## Aim
From the first line of the data below, repeat each line exactly until you reach the line with "top('fallen_leaves',(0,0,0),'small dry brown"; include that line too.
** Begin Data provided **
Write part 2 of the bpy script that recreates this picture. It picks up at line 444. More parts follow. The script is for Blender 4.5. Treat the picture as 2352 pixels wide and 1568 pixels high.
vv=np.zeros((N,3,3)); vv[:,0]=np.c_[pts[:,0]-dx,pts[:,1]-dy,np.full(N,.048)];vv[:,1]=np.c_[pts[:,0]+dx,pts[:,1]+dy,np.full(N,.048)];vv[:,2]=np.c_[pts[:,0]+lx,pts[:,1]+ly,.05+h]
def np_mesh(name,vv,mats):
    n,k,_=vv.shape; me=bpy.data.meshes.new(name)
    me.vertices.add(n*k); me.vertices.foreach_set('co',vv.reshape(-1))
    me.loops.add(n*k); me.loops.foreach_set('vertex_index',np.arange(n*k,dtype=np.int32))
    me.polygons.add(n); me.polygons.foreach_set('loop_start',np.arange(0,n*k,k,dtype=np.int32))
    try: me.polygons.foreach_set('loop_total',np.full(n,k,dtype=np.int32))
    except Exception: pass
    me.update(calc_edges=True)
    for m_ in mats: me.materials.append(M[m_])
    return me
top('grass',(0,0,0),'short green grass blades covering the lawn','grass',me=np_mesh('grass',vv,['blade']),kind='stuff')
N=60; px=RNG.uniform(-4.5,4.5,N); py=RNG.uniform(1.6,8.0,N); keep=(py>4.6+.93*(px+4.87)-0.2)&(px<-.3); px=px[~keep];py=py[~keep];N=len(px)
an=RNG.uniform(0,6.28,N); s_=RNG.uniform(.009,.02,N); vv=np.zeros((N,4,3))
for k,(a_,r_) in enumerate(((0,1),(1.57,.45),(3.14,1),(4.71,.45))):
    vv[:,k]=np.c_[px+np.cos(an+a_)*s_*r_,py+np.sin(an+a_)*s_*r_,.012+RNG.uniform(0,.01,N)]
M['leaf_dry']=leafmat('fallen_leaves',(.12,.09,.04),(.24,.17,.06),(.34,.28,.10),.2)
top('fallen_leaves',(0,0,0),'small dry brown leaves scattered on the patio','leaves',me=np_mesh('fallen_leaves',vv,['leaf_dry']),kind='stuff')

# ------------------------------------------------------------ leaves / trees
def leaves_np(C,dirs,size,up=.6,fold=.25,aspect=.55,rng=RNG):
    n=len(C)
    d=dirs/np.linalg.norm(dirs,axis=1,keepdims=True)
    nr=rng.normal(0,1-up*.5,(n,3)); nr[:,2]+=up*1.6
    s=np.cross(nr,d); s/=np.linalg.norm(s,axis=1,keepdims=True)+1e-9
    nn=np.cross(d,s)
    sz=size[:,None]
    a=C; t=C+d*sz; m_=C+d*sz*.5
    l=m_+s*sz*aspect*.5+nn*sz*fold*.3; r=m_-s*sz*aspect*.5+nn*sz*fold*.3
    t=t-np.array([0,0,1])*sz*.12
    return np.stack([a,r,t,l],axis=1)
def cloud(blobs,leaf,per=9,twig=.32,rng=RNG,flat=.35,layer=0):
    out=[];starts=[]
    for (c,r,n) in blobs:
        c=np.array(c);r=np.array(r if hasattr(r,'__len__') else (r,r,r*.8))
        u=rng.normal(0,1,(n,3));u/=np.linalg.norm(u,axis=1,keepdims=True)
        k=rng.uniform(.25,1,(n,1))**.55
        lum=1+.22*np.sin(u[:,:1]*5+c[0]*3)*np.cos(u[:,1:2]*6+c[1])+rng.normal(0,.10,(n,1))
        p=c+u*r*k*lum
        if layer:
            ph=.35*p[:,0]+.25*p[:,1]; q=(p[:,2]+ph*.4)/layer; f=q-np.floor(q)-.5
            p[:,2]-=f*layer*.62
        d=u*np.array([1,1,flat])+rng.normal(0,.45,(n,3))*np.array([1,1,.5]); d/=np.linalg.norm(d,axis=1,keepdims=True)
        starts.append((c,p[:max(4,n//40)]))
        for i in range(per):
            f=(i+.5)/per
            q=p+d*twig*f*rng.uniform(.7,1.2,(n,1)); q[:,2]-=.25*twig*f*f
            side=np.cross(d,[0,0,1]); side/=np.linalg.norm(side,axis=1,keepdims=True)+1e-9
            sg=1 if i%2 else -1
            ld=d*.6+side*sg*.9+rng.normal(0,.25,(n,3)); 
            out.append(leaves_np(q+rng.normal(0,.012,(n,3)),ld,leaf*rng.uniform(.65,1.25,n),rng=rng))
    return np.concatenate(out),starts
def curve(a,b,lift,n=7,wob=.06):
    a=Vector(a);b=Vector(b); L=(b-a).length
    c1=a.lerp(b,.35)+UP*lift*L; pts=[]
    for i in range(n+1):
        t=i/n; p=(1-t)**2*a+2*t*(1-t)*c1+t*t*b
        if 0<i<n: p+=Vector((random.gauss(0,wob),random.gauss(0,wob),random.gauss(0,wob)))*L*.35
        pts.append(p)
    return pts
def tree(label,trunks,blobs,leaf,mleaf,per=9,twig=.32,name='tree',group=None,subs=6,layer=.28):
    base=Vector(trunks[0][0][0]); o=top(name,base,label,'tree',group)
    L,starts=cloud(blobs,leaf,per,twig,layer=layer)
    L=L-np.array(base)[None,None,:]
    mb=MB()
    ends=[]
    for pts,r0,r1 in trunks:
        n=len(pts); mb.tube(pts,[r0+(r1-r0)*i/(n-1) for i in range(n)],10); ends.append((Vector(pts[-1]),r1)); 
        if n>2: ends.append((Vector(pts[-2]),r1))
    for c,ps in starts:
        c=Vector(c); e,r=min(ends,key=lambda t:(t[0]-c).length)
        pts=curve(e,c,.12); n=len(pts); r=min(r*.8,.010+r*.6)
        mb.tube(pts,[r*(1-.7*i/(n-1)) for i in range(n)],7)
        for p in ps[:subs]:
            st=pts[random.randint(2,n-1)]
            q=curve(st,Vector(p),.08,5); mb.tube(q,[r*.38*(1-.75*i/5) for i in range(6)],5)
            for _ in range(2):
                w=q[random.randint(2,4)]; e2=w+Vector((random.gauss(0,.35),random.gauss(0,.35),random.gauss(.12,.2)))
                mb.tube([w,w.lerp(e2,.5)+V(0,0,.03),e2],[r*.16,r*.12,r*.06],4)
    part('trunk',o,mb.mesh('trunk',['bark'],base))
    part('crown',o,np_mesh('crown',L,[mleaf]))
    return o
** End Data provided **
## Answer to this problem
Write part 2 of the bpy script that recreates this picture. It picks up at line 444. More parts follow. The script is for Blender 4.5. Treat the picture as 2352 pixels wide and 1568 pixels high.
vv=np.zeros((N,3,3)); vv[:,0]=np.c_[pts[:,0]-dx,pts[:,1]-dy,np.full(N,.048)];vv[:,1]=np.c_[pts[:,0]+dx,pts[:,1]+dy,np.full(N,.048)];vv[:,2]=np.c_[pts[:,0]+lx,pts[:,1]+ly,.05+h]
def np_mesh(name,vv,mats):
    n,k,_=vv.shape; me=bpy.data.meshes.new(name)
    me.vertices.add(n*k); me.vertices.foreach_set('co',vv.reshape(-1))
    me.loops.add(n*k); me.loops.foreach_set('vertex_index',np.arange(n*k,dtype=np.int32))
    me.polygons.add(n); me.polygons.foreach_set('loop_start',np.arange(0,n*k,k,dtype=np.int32))
    try: me.polygons.foreach_set('loop_total',np.full(n,k,dtype=np.int32))
    except Exception: pass
    me.update(calc_edges=True)
    for m_ in mats: me.materials.append(M[m_])
    return me
top('grass',(0,0,0),'short green grass blades covering the lawn','grass',me=np_mesh('grass',vv,['blade']),kind='stuff')
N=60; px=RNG.uniform(-4.5,4.5,N); py=RNG.uniform(1.6,8.0,N); keep=(py>4.6+.93*(px+4.87)-0.2)&(px<-.3); px=px[~keep];py=py[~keep];N=len(px)
an=RNG.uniform(0,6.28,N); s_=RNG.uniform(.009,.02,N); vv=np.zeros((N,4,3))
for k,(a_,r_) in enumerate(((0,1),(1.57,.45),(3.14,1),(4.71,.45))):
    vv[:,k]=np.c_[px+np.cos(an+a_)*s_*r_,py+np.sin(an+a_)*s_*r_,.012+RNG.uniform(0,.01,N)]
M['leaf_dry']=leafmat('fallen_leaves',(.12,.09,.04),(.24,.17,.06),(.34,.28,.10),.2)
top('fallen_leaves',(0,0,0),'small dry brown leaves scattered on the patio','leaves',me=np_mesh('fallen_leaves',vv,['leaf_dry']),kind='stuff')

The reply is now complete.